What is needed:
Repeat the material in full. Keep every line exactly as it is.

[Start]

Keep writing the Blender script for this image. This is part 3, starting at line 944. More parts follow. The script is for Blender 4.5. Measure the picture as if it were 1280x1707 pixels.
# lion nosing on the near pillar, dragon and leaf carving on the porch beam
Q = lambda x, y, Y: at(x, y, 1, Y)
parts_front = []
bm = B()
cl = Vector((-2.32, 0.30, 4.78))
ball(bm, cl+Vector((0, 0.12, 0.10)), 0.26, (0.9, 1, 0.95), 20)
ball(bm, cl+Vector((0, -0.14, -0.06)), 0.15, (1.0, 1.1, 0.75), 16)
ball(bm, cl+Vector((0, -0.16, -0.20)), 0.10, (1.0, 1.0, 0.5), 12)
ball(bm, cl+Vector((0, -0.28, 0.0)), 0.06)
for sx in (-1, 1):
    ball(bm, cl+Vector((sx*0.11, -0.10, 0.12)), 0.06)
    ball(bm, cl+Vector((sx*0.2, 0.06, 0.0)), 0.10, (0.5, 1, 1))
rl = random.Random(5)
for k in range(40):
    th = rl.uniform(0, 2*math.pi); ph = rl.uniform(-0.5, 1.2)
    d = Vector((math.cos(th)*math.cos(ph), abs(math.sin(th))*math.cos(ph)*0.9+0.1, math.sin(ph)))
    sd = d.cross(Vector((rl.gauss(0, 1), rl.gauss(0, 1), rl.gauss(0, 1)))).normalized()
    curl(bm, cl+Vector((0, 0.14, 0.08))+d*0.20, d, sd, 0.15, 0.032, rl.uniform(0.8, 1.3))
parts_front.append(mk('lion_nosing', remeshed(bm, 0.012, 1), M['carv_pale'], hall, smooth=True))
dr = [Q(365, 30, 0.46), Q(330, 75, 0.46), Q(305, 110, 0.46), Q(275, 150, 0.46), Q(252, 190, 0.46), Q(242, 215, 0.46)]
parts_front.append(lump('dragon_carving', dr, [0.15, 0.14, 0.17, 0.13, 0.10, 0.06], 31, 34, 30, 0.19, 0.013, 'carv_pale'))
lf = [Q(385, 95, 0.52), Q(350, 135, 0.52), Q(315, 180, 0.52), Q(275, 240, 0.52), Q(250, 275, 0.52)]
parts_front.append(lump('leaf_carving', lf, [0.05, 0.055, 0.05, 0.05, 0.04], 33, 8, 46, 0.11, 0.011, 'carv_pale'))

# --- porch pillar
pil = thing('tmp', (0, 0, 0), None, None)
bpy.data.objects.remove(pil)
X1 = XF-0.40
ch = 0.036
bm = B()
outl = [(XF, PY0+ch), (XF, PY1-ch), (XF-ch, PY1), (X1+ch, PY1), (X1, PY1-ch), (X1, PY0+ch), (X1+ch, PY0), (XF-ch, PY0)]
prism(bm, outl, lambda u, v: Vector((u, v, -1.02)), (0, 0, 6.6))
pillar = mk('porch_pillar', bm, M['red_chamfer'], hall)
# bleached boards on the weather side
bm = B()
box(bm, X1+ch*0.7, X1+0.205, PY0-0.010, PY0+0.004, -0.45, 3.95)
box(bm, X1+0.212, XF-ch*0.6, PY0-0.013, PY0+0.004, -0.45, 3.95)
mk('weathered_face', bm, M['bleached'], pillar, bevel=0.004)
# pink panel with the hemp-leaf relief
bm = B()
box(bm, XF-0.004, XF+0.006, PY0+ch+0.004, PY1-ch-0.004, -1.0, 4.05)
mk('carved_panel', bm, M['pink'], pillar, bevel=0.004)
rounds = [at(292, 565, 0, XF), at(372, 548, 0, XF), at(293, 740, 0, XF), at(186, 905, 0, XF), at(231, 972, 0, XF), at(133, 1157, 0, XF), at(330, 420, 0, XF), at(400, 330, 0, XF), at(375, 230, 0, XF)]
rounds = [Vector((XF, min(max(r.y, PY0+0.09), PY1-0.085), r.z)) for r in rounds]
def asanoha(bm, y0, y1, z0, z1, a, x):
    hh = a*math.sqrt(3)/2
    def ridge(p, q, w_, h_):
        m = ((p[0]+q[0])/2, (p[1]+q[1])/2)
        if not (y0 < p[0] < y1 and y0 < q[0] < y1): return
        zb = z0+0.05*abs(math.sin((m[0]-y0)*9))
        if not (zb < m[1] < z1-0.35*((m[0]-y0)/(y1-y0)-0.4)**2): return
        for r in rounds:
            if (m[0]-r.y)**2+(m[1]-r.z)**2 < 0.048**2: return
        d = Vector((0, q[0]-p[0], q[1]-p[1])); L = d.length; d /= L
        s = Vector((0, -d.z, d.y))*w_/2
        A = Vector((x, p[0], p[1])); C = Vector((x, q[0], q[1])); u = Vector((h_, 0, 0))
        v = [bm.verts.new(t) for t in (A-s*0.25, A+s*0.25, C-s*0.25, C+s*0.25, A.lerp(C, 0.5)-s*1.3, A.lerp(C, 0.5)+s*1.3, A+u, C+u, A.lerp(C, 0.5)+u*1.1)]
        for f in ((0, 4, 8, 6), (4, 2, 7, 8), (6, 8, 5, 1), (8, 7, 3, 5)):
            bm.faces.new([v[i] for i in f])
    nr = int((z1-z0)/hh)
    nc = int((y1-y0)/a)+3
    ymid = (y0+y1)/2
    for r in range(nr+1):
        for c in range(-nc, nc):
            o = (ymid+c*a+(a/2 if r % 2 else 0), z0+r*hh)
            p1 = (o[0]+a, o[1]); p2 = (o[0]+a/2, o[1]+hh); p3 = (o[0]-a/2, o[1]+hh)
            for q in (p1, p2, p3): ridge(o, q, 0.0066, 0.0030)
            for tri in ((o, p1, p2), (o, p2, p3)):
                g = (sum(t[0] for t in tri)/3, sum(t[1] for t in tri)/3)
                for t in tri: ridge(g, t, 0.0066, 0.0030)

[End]

Result for this task:
Keep writing the Blender script for this image. This is part 3, starting at line 944. More parts follow. The script is for Blender 4.5. Measure the picture as if it were 1280x1707 pixels.
# lion nosing on the near pillar, dragon and leaf carving on the porch beam
Q = lambda x, y, Y: at(x, y, 1, Y)
parts_front = []
bm = B()
cl = Vector((-2.32, 0.30, 4.78))
ball(bm, cl+Vector((0, 0.12, 0.10)), 0.26, (0.9, 1, 0.95), 20)
ball(bm, cl+Vector((0, -0.14, -0.06)), 0.15, (1.0, 1.1, 0.75), 16)
ball(bm, cl+Vector((0, -0.16, -0.20)), 0.10, (1.0, 1.0, 0.5), 12)
ball(bm, cl+Vector((0, -0.28, 0.0)), 0.06)
for sx in (-1, 1):
    ball(bm, cl+Vector((sx*0.11, -0.10, 0.12)), 0.06)
    ball(bm, cl+Vector((sx*0.2, 0.06, 0.0)), 0.10, (0.5, 1, 1))
rl = random.Random(5)
for k in range(40):
    th = rl.uniform(0, 2*math.pi); ph = rl.uniform(-0.5, 1.2)
    d = Vector((math.cos(th)*math.cos(ph), abs(math.sin(th))*math.cos(ph)*0.9+0.1, math.sin(ph)))
    sd = d.cross(Vector((rl.gauss(0, 1), rl.gauss(0, 1), rl.gauss(0, 1)))).normalized()
    curl(bm, cl+Vector((0, 0.14, 0.08))+d*0.20, d, sd, 0.15, 0.032, rl.uniform(0.8, 1.3))
parts_front.append(mk('lion_nosing', remeshed(bm, 0.012, 1), M['carv_pale'], hall, smooth=True))
dr = [Q(365, 30, 0.46), Q(330, 75, 0.46), Q(305, 110, 0.46), Q(275, 150, 0.46), Q(252, 190, 0.46), Q(242, 215, 0.46)]
parts_front.append(lump('dragon_carving', dr, [0.15, 0.14, 0.17, 0.13, 0.10, 0.06], 31, 34, 30, 0.19, 0.013, 'carv_pale'))
lf = [Q(385, 95, 0.52), Q(350, 135, 0.52), Q(315, 180, 0.52), Q(275, 240, 0.52), Q(250, 275, 0.52)]
parts_front.append(lump('leaf_carving', lf, [0.05, 0.055, 0.05, 0.05, 0.04], 33, 8, 46, 0.11, 0.011, 'carv_pale'))

# --- porch pillar
pil = thing('tmp', (0, 0, 0), None, None)
bpy.data.objects.remove(pil)
X1 = XF-0.40
ch = 0.036
bm = B()
outl = [(XF, PY0+ch), (XF, PY1-ch), (XF-ch, PY1), (X1+ch, PY1), (X1, PY1-ch), (X1, PY0+ch), (X1+ch, PY0), (XF-ch, PY0)]
prism(bm, outl, lambda u, v: Vector((u, v, -1.02)), (0, 0, 6.6))
pillar = mk('porch_pillar', bm, M['red_chamfer'], hall)
# bleached boards on the weather side
bm = B()
box(bm, X1+ch*0.7, X1+0.205, PY0-0.010, PY0+0.004, -0.45, 3.95)
box(bm, X1+0.212, XF-ch*0.6, PY0-0.013, PY0+0.004, -0.45, 3.95)
mk('weathered_face', bm, M['bleached'], pillar, bevel=0.004)
# pink panel with the hemp-leaf relief
bm = B()
box(bm, XF-0.004, XF+0.006, PY0+ch+0.004, PY1-ch-0.004, -1.0, 4.05)
mk('carved_panel', bm, M['pink'], pillar, bevel=0.004)
rounds = [at(292, 565, 0, XF), at(372, 548, 0, XF), at(293, 740, 0, XF), at(186, 905, 0, XF), at(231, 972, 0, XF), at(133, 1157, 0, XF), at(330, 420, 0, XF), at(400, 330, 0, XF), at(375, 230, 0, XF)]
rounds = [Vector((XF, min(max(r.y, PY0+0.09), PY1-0.085), r.z)) for r in rounds]
def asanoha(bm, y0, y1, z0, z1, a, x):
    hh = a*math.sqrt(3)/2
    def ridge(p, q, w_, h_):
        m = ((p[0]+q[0])/2, (p[1]+q[1])/2)
        if not (y0 < p[0] < y1 and y0 < q[0] < y1): return
        zb = z0+0.05*abs(math.sin((m[0]-y0)*9))
        if not (zb < m[1] < z1-0.35*((m[0]-y0)/(y1-y0)-0.4)**2): return
        for r in rounds:
            if (m[0]-r.y)**2+(m[1]-r.z)**2 < 0.048**2: return
        d = Vector((0, q[0]-p[0], q[1]-p[1])); L = d.length; d /= L
        s = Vector((0, -d.z, d.y))*w_/2
        A = Vector((x, p[0], p[1])); C = Vector((x, q[0], q[1])); u = Vector((h_, 0, 0))
        v = [bm.verts.new(t) for t in (A-s*0.25, A+s*0.25, C-s*0.25, C+s*0.25, A.lerp(C, 0.5)-s*1.3, A.lerp(C, 0.5)+s*1.3, A+u, C+u, A.lerp(C, 0.5)+u*1.1)]
        for f in ((0, 4, 8, 6), (4, 2, 7, 8), (6, 8, 5, 1), (8, 7, 3, 5)):
            bm.faces.new([v[i] for i in f])
    nr = int((z1-z0)/hh)
    nc = int((y1-y0)/a)+3
    ymid = (y0+y1)/2
    for r in range(nr+1):
        for c in range(-nc, nc):
            o = (ymid+c*a+(a/2 if r % 2 else 0), z0+r*hh)
            p1 = (o[0]+a, o[1]); p2 = (o[0]+a/2, o[1]+hh); p3 = (o[0]-a/2, o[1]+hh)
            for q in (p1, p2, p3): ridge(o, q, 0.0066, 0.0030)
            for tri in ((o, p1, p2), (o, p2, p3)):
                g = (sum(t[0] for t in tri)/3, sum(t[1] for t in tri)/3)
                for t in tri: ridge(g, t, 0.0066, 0.0030)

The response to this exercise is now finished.